What stands out for me is the pleasure and fun I had hearing the laughs and ovation. Working in TV, I don’t hear or get to witness the audience as they view my work in real time. Same for the producing of Rent-a-Friend. We shot that in a little northwest suburban sound studio, no audience. Then we released it into the world on VHS tape. Again, I couldn’t be present to the video’s debut in your, or anyone else’s, living room.

But here, in the Music Box Theatre? What a thrill. And get this – it was one of the greatest ovations I’d ever received, from an audience who mostly had never even heard of Wild Chicago. I believe their warm appreciation was truly based on the 4 minutes of video they’d just seen, featuring me, some young-looking guy in his 30s (on the screen from 1986) who’s sitting in an easy chair, talking to them as if I were their very best friend. What a riot.

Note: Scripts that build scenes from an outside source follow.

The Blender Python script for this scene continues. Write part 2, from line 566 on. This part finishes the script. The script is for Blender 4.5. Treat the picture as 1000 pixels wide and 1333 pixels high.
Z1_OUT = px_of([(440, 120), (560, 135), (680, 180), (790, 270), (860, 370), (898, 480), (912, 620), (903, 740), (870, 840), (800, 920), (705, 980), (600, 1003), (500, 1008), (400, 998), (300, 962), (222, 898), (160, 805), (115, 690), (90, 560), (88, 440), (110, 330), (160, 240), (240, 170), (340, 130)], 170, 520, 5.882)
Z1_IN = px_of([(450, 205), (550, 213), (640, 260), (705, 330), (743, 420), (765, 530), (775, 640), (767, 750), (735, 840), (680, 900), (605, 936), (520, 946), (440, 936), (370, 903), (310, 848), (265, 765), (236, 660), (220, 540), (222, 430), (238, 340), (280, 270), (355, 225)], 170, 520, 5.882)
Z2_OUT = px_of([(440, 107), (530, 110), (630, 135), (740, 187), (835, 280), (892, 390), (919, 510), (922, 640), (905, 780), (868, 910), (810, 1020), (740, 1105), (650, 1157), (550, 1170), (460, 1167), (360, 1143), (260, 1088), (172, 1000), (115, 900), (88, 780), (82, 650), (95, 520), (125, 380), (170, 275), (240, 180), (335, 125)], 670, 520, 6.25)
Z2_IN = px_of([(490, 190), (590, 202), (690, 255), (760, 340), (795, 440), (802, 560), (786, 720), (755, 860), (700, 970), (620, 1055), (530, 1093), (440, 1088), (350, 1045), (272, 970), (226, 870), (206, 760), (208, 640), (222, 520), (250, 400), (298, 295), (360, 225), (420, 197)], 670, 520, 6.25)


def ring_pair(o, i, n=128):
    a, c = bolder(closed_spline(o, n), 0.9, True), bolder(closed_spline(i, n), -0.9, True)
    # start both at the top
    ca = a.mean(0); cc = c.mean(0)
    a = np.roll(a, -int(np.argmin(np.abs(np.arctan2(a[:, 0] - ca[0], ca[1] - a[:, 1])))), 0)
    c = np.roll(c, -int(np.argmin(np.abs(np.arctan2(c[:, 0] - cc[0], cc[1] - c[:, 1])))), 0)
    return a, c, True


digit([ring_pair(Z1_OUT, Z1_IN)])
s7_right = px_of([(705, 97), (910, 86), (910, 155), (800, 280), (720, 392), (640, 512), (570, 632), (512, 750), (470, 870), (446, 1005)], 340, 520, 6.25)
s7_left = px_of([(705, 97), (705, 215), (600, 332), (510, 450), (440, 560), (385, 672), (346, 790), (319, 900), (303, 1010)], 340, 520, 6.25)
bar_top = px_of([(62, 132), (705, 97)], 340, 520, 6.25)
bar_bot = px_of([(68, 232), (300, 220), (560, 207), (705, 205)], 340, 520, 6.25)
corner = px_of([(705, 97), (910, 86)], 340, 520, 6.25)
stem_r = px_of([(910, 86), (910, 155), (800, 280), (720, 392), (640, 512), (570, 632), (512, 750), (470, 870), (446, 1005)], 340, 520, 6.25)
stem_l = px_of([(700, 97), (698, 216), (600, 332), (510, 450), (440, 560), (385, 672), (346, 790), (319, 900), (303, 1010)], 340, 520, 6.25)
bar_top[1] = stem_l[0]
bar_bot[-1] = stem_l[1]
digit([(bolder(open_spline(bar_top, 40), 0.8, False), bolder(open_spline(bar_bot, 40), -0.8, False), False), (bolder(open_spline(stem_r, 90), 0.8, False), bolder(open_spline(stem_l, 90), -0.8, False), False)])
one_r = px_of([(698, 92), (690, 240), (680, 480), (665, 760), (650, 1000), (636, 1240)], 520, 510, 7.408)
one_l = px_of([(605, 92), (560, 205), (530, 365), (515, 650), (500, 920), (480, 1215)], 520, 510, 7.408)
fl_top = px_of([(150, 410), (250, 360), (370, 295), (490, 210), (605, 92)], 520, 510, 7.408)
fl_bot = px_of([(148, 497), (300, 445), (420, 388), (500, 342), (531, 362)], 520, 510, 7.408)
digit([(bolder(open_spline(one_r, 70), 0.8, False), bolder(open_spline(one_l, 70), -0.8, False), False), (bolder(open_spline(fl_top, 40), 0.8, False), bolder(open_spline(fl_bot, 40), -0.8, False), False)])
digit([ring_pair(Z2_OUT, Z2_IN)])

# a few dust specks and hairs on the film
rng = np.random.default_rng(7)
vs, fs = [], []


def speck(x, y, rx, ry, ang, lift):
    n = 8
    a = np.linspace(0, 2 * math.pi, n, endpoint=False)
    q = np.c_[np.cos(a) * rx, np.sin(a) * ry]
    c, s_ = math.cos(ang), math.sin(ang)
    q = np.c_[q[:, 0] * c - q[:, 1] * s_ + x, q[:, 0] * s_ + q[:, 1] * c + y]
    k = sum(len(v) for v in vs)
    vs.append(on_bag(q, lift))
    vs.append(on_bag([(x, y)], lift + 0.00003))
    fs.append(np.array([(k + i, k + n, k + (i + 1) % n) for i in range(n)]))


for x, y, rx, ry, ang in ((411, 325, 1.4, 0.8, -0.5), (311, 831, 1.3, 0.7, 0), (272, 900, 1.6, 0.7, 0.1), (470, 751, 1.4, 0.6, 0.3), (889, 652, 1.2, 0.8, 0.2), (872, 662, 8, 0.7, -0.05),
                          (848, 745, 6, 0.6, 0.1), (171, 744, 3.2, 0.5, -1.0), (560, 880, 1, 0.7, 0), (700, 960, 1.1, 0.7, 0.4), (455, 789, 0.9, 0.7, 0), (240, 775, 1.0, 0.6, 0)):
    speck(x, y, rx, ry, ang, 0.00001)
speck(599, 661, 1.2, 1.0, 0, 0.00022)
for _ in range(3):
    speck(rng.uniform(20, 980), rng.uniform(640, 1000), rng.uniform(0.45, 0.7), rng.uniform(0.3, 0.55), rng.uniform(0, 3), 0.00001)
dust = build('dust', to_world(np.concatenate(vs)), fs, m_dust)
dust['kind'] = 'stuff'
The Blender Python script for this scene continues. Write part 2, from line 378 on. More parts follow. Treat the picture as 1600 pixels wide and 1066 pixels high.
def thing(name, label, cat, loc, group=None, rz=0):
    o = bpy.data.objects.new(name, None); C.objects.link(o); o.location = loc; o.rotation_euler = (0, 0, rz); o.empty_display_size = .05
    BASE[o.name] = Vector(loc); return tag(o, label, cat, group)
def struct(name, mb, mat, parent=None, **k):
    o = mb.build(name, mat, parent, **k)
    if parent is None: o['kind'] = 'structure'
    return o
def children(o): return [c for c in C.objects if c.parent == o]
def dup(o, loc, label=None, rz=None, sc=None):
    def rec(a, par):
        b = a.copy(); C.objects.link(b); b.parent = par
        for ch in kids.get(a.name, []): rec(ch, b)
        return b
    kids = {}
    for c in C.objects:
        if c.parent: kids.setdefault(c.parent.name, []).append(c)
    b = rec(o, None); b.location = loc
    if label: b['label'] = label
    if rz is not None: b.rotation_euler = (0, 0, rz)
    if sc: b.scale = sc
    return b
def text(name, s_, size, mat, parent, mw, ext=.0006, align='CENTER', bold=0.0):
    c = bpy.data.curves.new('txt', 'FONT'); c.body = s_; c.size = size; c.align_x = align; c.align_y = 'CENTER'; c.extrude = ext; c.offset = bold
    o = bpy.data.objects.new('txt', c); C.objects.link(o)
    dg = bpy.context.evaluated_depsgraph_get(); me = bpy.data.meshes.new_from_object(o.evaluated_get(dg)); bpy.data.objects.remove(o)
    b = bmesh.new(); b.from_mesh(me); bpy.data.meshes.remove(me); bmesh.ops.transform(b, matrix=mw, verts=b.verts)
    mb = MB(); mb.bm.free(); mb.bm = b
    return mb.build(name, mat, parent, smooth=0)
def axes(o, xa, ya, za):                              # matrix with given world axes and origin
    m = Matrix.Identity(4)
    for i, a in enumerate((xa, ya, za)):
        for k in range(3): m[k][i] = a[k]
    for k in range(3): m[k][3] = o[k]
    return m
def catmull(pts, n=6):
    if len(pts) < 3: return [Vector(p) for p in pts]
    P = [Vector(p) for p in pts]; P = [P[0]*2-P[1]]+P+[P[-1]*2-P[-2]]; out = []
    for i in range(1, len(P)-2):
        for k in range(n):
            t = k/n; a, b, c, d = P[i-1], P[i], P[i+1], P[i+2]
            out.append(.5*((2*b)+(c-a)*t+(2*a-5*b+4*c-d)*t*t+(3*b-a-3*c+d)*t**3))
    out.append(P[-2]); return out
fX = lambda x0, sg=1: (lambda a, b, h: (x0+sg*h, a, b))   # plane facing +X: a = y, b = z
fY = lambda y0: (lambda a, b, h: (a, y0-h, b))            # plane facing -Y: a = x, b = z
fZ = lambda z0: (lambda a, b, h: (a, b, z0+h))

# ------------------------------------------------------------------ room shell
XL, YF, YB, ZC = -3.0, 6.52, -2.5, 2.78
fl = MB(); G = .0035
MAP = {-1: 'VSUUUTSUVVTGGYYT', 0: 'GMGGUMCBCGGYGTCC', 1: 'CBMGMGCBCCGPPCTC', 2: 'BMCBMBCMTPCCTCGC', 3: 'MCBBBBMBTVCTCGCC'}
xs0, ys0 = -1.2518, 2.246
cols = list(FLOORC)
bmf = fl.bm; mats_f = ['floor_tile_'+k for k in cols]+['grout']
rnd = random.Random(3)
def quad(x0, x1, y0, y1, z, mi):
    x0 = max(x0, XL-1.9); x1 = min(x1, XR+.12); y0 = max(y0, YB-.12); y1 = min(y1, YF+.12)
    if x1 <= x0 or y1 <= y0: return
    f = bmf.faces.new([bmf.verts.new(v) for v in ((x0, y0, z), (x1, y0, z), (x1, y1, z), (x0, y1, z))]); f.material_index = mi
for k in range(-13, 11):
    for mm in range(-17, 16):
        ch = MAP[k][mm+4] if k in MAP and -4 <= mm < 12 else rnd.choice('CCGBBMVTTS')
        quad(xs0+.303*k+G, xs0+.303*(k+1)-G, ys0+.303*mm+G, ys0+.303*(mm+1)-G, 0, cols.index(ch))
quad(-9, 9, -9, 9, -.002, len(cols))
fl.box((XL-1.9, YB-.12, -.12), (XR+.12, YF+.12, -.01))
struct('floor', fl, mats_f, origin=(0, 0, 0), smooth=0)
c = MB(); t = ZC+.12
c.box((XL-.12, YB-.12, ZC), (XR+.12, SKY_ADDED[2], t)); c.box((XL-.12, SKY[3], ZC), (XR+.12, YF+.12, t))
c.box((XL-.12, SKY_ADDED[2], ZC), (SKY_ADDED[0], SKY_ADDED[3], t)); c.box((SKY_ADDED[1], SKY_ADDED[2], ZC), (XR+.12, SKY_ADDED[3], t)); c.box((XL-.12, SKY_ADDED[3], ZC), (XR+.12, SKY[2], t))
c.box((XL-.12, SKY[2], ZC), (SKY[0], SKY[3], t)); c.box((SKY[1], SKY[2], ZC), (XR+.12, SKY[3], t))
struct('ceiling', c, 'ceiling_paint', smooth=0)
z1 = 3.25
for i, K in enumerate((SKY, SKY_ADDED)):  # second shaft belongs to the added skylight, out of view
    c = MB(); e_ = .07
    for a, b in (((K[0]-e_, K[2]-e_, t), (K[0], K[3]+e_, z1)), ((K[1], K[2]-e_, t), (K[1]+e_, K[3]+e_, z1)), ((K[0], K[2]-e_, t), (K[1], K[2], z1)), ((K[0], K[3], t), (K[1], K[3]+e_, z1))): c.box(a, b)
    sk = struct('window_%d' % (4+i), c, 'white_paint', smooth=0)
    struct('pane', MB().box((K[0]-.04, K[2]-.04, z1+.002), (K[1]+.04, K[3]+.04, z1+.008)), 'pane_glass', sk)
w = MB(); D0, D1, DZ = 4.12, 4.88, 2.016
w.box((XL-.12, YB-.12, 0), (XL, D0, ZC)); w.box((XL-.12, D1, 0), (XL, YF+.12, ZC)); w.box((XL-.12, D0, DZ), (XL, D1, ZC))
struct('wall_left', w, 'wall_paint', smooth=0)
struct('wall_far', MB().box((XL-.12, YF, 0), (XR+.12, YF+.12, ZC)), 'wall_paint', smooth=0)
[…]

Meanwhile, a guy in California, right bleedin’ Now, is crafting a story to tell a 2025 audience about me and a video I made nearly 39 years ago. What a gifted term I’ve been given here on this strange and wonderful place we call Earth.

So…I’ve cobbled together some words here to try to tell a bit of this story. But you see it, don’t you? That when it comes right down to it, to what the hell is going on here, there really are no words.

We just do our best. We love and we laugh and we hope to do it another day. Thanks for being here.